Düelloyu politik ve sosyal işlevlerinden ötede çekici kılan öğe, "modernlik karşıtı vuruş" yönüydü. Aristokrasinin cazibesinden pay almak isteyenler, sosyal değişikliklerden korkanlar, önyargılara ve tutuculuğa karşı savaşanlar, düellodan aynı ölçüde yararlanıyorlardı. Uygarlığın eleştirisinde hepsi hemfikirdi; "tamamıyla maddi amaçlar"a karşı çıkıyorlardı. İkili şeref savaşını keskin bir biçimde eleştiren Fontane bile, hakarete uğramış kişinin zararını para vererek giderme yoluna giden İngiliz terbiyesizliğini reddediyordu. Thomas Mann'ın "Zauberberg" adlı romanındaki hümanist yazar Settembrini de fiziksel kavganın duygusal gerekliliğinden emindi. Bu arada şair, 1910'da filozof Theodor Lessing'in kendisine telgrafla yaptığı düello çağrısını, müthiş form düşüklüğü nedeniyle geri çevirmişti.

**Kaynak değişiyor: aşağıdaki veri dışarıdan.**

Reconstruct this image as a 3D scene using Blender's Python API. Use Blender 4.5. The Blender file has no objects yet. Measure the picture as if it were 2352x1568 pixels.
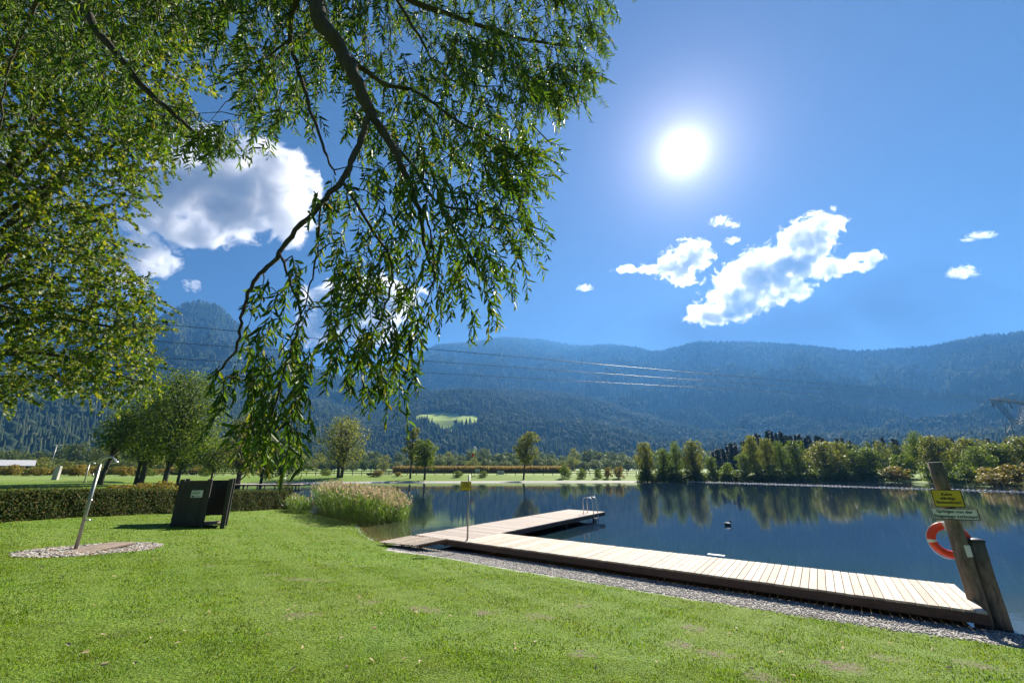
import bpy, math, random
import numpy as np
from mathutils import Vector, Matrix
rng = np.random.default_rng(7); random.seed(7)
R = math.radians
scn = bpy.context.scene
C = scn.collection
# ------------------------------------------------------------------ camera, sky, sun, exposure
EYE = 2.75; PITCH = R(17.3); FPX = 932.0          # the photograph measured as 2352 x 1568
cam = bpy.data.objects.new('camera', bpy.data.cameras.new('camera')); C.objects.link(cam)
cam.location = (0, 0, EYE); cam.rotation_euler = (R(90) + PITCH, 0, 0)
cam.data.sensor_width = 36; cam.data.lens = 36 * FPX / 2352
cam.data.clip_start = 0.05; cam.data.clip_end = 30000
scn.camera = cam
SUN_EL = R(38.9); SUN_AZ = R(27.3)                 # azimuth from +Y towards +X
SUN = Vector((math.sin(SUN_AZ) * math.cos(SUN_EL), math.cos(SUN_AZ) * math.cos(SUN_EL), math.sin(SUN_EL)))
w = bpy.data.worlds.new("World"); scn.world = w; w.use_nodes = True
nt = w.node_tree; nt.nodes.clear()
def wn(t, **k):
    n = nt.nodes.new(t)
    for a, b in k.items(): setattr(n, a, b)
    return n
def L(a, b): nt.links.new(a, b)
out = wn('ShaderNodeOutputWorld'); bg = wn('ShaderNodeBackground'); bg.inputs[1].default_value = 0.055
sky = wn('ShaderNodeTexSky', sky_type='NISHITA', sun_disc=False, sun_elevation=SUN_EL, sun_rotation=SUN_AZ)
sky.air_density = 1.0; sky.dust_density = 0.0; sky.ozone_density = 3.0
tc = wn('ShaderNodeTexCoord')
dot = wn('ShaderNodeVectorMath', operation='DOT_PRODUCT'); dot.inputs[1].default_value = SUN
L(tc.outputs['Generated'], dot.inputs[0])
ac = wn('ShaderNodeMath', operation='ARCCOSINE'); L(dot.outputs['Value'], ac.inputs[0])
def glow(deg, amp, power):
    a = wn('ShaderNodeMath', operation='DIVIDE'); L(ac.outputs[0], a.inputs[0]); a.inputs[1].default_value = R(deg)
    b = wn('ShaderNodeMath', operation='POWER'); L(a.outputs[0], b.inputs[0]); b.inputs[1].default_value = power
    c = wn('ShaderNodeMath', operation='MULTIPLY'); L(b.outputs[0], c.inputs[0]); c.inputs[1].default_value = -1
    d = wn('ShaderNodeMath', operation='EXPONENT'); L(c.outputs[0], d.inputs[0])
    e = wn('ShaderNodeMath', operation='MULTIPLY'); L(d.outputs[0], e.inputs[0]); e.inputs[1].default_value = amp
    return e
def col(v, c):
    m = wn('ShaderNodeVectorMath', operation='SCALE'); m.inputs[0].default_value = c; L(v.outputs[0], m.inputs['Scale']); return m
bg2 = wn('ShaderNodeBackground'); bg2.inputs[1].default_value = 1.0
g1 = col(glow(1.5, .9, 1.3), (1, 1, .97)); g2 = col(glow(4.3, .40, 1.2), (1, .93, .98)); g3 = col(glow(19, .045, 1.2), (1.0, .5, .65))
s1 = wn('ShaderNodeVectorMath', operation='ADD'); L(g1.outputs[0], s1.inputs[0]); L(g2.outputs[0], s1.inputs[1])
s2 = wn('ShaderNodeVectorMath', operation='ADD'); L(s1.outputs[0], s2.inputs[0]); L(g3.outputs[0], s2.inputs[1])
L(s2.outputs[0], bg2.inputs[0])
tint = wn('ShaderNodeMix', data_type='RGBA', blend_type='MULTIPLY'); tint.inputs[0].default_value = 1.0
tint.inputs[7].default_value = (.325, .60, 1.06, 1)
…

Düellocular, sabahın altısında, tanyerinin sisinde karşılaştıkları zaman hepsi eşittiler ve tabii hepsi tam erkektiler. Günlük yaşamda memur, asker veya politikacı olmak, diğerinin karısını baştan çıkarmak veya parlamentoda yanlış tarafta oturmak önemsizdi. Önemli olan, silahı ateşlerken titrememekti. Nitekim, "erkeğe" tabancanın mı, yoksa kılıcın mı daha çok yaraştığı uzun zaman tartışılmıştı.
Tüccar Salomon Strauss, şair Heinrich Heine'nin kendisi aleyhine dedikodu yaptığını duyup onu yumruklayınca, şairden tabancayla düello daveti almıştı. Rakibinin tabancayı kabul etmemesi halinde de Strauss'un "korkak bir kan" olacağını belirtmeyi de unutmamıştı. Oysa, Heine'nin düellonun sonucundan çekindiği açıkça belliydi. Uzun zamandır hayat arkadaşı olan Mathilde Mirat'yla evlenmiş ve onun saygıdeğer bir dul olmasını sağlamıştı.
Bu tür düşünce ve özveriden tamamen arınmış olan Berlinli bir banker ise, eşi için düelloya girmeyi reddetmişti. Çünkü, sadakatsiz karısının onunla evlenmeden önce evli bir yüzbaşıyla ilişkisi olduğunu öğrenmişti, kendını hiçbir şekilde sorumlu tutmuyordu. Bu yüzden, karısının "namusunun temizlenmesi" işini, bacanağına havale etti.
Düellonun bütün karmaşıklığı içerisinde sadece tek bir şey herkes tarafından açıkça biliniyordu: "Kadının namusu"... Ve kadının namusu da erkek işiydi. Düellonun sonucu ne olursa olsun, uğruna düello yapılan kadın, eş, kız evlat veya kız kardeş "toplumsal idam"a uğrardı, ama erkeğin üzerindeki bütün kuşkular kalkardı. Namusunu temizleyen erkek, bu duruma açıkça sevinmeyi ahlaksızlık sayardı ve aldatan aşıkla aldatılan koca birlikte aklanırlar, kabak yine kadının başında patlardı.